Not just dreams, but our lives sometimes stand in need of interpretation. Even our interpretations can be interpreted. Here's mine.

My prep school, with its neo-colonial architecture and its love of learning, embodies Western Enlightenment ideals, you know, tolerance, free speech, open debate, science rather than ideology... The Satanic wench, with her sly offer, stands for the disordered tide rising against our culture's rules of fair play, however imperfectly those have been applied; "We are living in a period of competing moral certitudes, of people who are awfully sure they’re right and fully prepared to be awful about it." (Banned NY Times editorial) You cannot fight discrimination with more discrimination.

Enlightenment values have only imperfectly penetrated Mexico. Here, far too frequently, corruption sacrifices rationality, order and the free market to the special interests of privileged groups. If the electric company had competition they'd have to shake a leg.

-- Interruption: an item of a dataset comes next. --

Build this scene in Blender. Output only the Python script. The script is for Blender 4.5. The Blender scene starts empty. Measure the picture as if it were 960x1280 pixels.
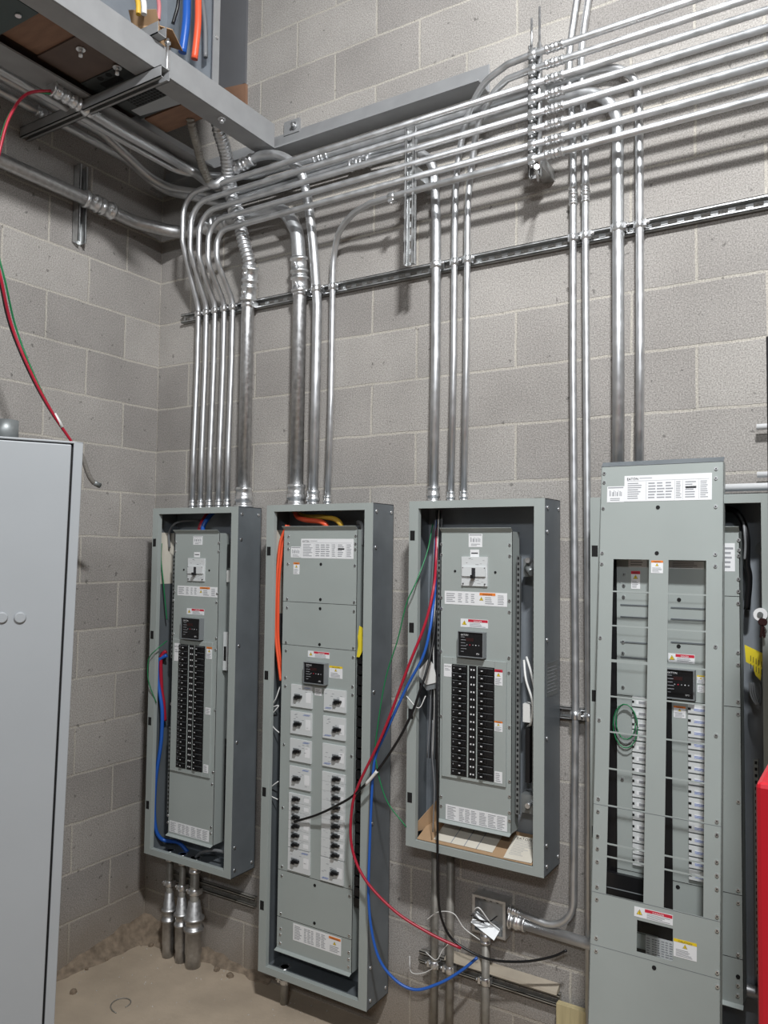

The other day I interrupted the man as he tacked my new fiber-optic internet cable in a somewhat zigzag path across my living-room wall. I tore out his work and the two old cables, then suggested a more discreet route. (I'll touch it all up with a little plaster and paint.) He complied, but I don't think he understood. If you aren't bothered by barking roof dogs, surely you can ignore an awkwardly placed cable on the wall. And if you are not paying attention to it, who is to say that it's awkwardly placed? We're in Mexico.